Altun, gösterilen küresel dayanışmanın binlerce canın kurtarılmasında doğrudan ve görünür bir etkide bulunduğunu vurguladı.
Türk hükümetinin arama kurtarma faaliyetlerini tamamlamasıyla birlikte tüm gözlerin iyileştirmeye, ihya ve yeniden inşa etmeye çevrildiğini bildiren Altun, şunları kaydetti:
“Bir milyondan fazla insanı yerinden eden, yarım milyondan fazla binanın yeniden inşa edilmesini gerektiren ve tahminlere göre 100 milyar dolarlık zarara yol açan bu afetin ardından çok büyük bir görevimiz var. Şimdiye dek bir numaralı önceliğimiz, depremzedelerin barınma, sağlık, gıda, maddi kaynak ve kıyafet gibi acil ihtiyaçlarının karşılanması oldu. Türk hükümeti, STK ve uluslararası toplumun destekleriyle, bu ihtiyaçların karşılanması noktasında hızlı ve kararlı davrandı. Tüm bu süreç boyunca üst düzey yetkililer depremden etkilenen bölgeleri sürekli ziyaret ederek depremzedelerin gerekli desteği almasını sağladı. Ülkemiz el birliğiyle yaralarını sararken tam olarak iyileşmek için uzun ve zorlu bir yola çıktı. Vatandaşlarımızın acil ihtiyaçları karşılanırken, Türkiye açısından yeniden inşa süreci başlıca sınama haline geldi. Cumhurbaşkanımız, bir yıl içerisinde konutları teslim etme sözü vererek depremzedelerin yüreğine su serpti. İzmir ve Elazığ’da yaşanan afetlerden sonra devletimizin yeniden inşa sözünü nasıl tuttuğu hatırlanacaktır. Dolayısıyla Cumhurbaşkanımız Sayın Recep Tayyip Erdoğan’ın bu kez de sözünü tutacağından herkes emin olmalıdır.”

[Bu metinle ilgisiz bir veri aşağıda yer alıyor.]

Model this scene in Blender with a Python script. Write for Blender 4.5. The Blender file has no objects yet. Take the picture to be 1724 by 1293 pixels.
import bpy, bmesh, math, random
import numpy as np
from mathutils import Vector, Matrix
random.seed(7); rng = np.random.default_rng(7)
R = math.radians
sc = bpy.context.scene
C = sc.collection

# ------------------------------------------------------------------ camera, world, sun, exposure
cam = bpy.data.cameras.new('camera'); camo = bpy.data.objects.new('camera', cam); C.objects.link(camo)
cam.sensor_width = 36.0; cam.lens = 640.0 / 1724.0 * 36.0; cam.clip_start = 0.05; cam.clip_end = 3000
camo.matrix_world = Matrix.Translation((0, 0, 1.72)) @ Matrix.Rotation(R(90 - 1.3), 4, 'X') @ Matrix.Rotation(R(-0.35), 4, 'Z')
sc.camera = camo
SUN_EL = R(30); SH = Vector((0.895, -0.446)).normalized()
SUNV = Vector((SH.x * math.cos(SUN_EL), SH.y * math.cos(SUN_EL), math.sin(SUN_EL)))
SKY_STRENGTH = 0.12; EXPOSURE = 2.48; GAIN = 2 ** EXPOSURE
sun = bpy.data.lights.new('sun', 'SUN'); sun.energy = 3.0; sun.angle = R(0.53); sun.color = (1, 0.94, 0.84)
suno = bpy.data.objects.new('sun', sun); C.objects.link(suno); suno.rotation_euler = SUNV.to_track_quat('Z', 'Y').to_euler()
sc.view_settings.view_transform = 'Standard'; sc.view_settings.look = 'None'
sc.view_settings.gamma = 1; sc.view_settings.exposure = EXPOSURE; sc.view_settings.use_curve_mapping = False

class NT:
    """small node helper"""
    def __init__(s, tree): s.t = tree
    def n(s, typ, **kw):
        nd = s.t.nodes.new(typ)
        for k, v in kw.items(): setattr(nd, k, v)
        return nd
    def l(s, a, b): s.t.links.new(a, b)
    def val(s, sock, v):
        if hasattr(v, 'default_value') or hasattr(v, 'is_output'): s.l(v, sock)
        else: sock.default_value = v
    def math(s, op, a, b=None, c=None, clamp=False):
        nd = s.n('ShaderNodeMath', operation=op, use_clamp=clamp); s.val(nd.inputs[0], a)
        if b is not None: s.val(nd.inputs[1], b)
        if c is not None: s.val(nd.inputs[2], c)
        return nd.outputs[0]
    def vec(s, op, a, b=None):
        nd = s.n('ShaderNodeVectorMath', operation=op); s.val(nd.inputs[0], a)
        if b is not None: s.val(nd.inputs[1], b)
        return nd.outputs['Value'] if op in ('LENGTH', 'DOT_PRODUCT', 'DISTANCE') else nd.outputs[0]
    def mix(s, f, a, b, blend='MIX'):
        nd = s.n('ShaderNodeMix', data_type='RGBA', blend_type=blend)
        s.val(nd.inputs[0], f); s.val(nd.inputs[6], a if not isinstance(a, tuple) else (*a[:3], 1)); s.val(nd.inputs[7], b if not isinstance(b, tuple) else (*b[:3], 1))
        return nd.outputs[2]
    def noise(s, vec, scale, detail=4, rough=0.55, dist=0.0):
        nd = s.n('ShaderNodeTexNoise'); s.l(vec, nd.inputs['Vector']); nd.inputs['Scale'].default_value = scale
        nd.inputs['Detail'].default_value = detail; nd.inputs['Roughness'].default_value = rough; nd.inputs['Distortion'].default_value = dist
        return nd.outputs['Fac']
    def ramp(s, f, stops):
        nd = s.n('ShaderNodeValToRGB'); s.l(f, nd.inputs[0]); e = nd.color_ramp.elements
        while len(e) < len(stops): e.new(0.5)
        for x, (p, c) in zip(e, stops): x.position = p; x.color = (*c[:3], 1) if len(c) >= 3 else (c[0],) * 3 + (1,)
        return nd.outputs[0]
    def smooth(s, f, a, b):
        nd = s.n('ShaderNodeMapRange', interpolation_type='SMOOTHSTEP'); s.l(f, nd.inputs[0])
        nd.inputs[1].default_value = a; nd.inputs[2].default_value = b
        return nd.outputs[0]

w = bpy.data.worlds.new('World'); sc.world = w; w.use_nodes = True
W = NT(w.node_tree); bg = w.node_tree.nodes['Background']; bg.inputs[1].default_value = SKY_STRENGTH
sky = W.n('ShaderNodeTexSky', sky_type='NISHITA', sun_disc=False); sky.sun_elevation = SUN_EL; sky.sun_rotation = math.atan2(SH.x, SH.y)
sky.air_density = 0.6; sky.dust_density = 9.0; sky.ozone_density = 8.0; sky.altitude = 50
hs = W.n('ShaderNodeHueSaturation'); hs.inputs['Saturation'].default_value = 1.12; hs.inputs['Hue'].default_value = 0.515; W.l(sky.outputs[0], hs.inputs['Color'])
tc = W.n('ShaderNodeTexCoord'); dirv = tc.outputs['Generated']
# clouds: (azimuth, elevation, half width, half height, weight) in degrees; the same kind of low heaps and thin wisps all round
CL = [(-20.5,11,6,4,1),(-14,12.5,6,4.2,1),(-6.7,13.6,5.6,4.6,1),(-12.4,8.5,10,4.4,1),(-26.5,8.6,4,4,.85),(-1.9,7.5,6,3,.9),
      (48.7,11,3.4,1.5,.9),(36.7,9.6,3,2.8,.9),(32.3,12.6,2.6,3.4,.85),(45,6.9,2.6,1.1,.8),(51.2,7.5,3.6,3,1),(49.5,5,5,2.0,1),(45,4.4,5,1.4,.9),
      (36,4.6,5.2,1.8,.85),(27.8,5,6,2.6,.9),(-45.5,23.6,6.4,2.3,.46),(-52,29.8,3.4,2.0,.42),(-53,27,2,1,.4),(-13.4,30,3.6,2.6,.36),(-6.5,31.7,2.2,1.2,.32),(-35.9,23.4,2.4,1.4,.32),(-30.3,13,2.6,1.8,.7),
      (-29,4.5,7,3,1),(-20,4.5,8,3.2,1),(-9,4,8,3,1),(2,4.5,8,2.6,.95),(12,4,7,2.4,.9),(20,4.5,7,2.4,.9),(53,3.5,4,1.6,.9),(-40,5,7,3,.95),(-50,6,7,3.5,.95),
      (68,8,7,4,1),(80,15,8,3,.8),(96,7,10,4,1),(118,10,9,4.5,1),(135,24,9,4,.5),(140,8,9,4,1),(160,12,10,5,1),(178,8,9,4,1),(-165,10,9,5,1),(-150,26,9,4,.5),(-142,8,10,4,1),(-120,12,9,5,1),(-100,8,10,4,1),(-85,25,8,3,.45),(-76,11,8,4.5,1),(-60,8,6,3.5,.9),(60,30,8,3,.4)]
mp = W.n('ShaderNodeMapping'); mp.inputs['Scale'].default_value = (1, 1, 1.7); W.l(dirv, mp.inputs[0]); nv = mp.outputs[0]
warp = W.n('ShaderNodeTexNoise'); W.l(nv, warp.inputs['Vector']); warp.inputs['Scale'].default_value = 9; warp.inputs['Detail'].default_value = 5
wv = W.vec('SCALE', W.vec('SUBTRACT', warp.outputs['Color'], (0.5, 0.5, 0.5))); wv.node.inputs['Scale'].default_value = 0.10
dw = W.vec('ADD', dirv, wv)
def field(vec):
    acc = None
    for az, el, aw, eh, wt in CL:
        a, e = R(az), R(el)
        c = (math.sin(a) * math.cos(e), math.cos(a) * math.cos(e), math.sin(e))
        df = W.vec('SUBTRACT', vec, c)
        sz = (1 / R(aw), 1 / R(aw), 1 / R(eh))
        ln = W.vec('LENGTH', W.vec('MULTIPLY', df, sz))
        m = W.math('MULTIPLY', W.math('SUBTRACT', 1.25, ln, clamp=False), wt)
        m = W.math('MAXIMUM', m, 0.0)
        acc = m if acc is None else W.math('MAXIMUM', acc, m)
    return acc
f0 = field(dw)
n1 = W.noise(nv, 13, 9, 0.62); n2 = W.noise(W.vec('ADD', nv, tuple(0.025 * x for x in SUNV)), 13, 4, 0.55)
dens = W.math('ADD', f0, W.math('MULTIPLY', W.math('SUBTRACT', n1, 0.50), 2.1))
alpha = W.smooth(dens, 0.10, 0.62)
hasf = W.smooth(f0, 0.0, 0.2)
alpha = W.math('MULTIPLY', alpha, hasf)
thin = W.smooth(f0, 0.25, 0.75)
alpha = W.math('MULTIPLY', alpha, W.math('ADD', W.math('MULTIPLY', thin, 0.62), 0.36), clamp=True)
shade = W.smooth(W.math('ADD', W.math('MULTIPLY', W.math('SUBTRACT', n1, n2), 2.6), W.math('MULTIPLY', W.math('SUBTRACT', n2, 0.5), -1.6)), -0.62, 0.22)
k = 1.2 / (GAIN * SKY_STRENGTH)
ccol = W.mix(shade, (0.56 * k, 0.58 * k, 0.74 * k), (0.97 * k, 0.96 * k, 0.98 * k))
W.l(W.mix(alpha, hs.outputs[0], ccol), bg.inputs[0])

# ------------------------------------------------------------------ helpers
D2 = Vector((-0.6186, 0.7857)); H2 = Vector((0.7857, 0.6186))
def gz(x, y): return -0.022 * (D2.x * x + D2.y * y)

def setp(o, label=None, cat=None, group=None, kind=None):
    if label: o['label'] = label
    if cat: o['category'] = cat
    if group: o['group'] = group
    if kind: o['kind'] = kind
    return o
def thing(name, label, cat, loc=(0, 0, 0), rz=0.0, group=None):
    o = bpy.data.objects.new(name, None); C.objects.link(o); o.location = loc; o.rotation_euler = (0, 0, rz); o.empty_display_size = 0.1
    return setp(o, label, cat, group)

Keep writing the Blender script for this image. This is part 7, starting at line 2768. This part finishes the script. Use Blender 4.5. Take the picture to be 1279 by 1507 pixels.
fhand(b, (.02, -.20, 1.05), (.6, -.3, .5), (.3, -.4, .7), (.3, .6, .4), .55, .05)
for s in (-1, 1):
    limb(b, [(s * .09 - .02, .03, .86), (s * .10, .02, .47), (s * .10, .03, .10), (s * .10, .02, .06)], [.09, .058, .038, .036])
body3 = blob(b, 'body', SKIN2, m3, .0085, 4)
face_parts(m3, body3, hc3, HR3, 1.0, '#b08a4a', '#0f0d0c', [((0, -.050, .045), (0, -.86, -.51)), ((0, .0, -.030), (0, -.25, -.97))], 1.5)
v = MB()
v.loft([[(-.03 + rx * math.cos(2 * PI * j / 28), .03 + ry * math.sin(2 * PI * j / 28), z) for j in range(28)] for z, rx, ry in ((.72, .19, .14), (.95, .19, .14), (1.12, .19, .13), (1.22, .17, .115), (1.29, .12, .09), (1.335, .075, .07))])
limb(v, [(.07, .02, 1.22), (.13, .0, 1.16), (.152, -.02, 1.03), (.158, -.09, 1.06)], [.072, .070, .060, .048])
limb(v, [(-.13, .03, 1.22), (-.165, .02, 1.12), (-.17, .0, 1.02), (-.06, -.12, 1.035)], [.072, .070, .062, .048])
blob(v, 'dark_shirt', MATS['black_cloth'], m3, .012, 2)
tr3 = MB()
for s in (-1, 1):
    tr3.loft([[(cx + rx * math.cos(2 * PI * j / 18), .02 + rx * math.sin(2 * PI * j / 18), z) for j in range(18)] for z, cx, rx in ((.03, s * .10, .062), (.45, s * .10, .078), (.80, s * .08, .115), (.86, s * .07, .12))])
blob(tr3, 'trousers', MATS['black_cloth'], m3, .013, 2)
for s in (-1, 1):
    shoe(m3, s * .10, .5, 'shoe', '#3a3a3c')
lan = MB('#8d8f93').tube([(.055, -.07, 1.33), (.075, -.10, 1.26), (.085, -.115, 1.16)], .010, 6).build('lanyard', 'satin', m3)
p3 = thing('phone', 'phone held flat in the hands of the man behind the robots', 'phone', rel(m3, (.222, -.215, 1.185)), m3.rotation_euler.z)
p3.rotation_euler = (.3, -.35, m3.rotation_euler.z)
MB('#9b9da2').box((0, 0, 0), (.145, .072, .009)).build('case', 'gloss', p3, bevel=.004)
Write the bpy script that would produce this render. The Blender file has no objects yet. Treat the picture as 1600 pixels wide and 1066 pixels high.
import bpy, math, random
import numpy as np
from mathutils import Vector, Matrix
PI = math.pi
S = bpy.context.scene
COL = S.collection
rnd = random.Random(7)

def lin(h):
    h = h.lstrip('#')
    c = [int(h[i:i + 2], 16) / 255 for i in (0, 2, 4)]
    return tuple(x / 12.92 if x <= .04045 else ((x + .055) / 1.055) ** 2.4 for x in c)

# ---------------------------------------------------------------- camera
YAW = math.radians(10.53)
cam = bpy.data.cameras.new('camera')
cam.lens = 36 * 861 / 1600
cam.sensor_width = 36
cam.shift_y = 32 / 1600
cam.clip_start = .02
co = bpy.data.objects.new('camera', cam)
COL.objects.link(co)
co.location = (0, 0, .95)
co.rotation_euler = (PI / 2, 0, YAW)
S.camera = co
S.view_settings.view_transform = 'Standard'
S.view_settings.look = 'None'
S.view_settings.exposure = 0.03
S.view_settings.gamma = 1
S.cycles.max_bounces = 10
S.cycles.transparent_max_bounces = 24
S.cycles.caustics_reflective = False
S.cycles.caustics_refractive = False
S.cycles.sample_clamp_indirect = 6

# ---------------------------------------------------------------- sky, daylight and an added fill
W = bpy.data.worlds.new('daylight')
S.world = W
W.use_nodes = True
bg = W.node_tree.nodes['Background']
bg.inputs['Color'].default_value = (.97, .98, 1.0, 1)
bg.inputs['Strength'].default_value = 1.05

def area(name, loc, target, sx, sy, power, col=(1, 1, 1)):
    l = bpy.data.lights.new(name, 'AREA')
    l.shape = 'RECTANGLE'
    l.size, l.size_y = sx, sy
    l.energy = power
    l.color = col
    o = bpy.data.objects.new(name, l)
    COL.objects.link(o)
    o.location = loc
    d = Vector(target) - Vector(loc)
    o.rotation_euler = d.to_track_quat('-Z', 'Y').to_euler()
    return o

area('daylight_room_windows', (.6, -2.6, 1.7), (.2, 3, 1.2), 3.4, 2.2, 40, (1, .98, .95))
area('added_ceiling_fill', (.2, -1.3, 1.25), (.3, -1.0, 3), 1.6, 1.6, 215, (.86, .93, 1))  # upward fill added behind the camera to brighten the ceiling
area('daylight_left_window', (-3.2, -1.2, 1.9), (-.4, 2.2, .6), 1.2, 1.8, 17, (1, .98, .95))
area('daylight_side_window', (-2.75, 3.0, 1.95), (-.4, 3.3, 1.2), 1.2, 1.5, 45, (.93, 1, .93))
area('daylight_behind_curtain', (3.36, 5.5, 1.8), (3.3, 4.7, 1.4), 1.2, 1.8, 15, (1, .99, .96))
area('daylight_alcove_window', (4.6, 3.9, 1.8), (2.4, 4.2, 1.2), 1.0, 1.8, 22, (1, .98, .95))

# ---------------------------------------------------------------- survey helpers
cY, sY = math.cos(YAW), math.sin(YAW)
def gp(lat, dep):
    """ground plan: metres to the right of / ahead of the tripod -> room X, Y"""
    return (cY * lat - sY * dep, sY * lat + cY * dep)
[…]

“Zor zamanımızda dostlarımızın yanımızda olduğunu biliyorum”
Maliyetin onlarca milyar dolara ulaşması nedeniyle bu yeniden inşa sürecinin kapsamının benzersiz olduğuna dikkati çeken Altun, Türk hükümetinin bu zorlukla başa çıkmaya hazır olduğunu ifade etti.
“Depremden etkilenen bölgeleri ihya etmeyi, güçlendirmeyi ve daha güvenli kılmayı hedefliyoruz.” değerlendirmesini yapan Altun, şöyle devam etti:
“Yaşanan yüzyılın afetinin üzerinden 1,5 ay geçti. Bu süre zarfında hiç kimsenin veya hiçbir ülkenin görmemesi gerektiği kadar kayıp ve yıkıma şahit oldum. Ama aynı zamanda Türk milletinin dayanıklılığını ve birliğini gördüm. Aynı şekilde küresel dayanışmanın önemini ve insanlığın cömertliğini müşahede ettim. Geçmiş deneyimlerimiz ışığında Türkiye’nin dünyanın her yerinde müttefikleri olduğunu ve bu zor zamanımızda dostlarımızın yanımızda olduğunu biliyorum. Türkiye olarak destekleri için tüm devletlere, uluslararası kuruluşlara ve halklara teşekkür ediyoruz.”
Türkiye’nin afetin hemen ardından ortaya çıkan zorlukların birçoğuyla başa çıktığını belirten Altun, “Önümüzdeki dönemde bizi zorlu bir mücadele bekliyor. Ülkemizin, depremin hemen sonrasında gördüğü dayanışmanın süreceğini ümit ediyorum.” görüşünü dile getirdi.
Birleşmiş Miletler, Avrupa Birliği ve Türk Devletleri Teşkilatı’nın düzenleyeceği toplantılar, etkinlikler ve Uluslararası Bağışçılar Konferansı’na değinen Altun, “Verilecek uluslararası destek Türk halkının acılarını hafifletme çabalarımıza katkı sağlayacak.” ifadesini kullandı.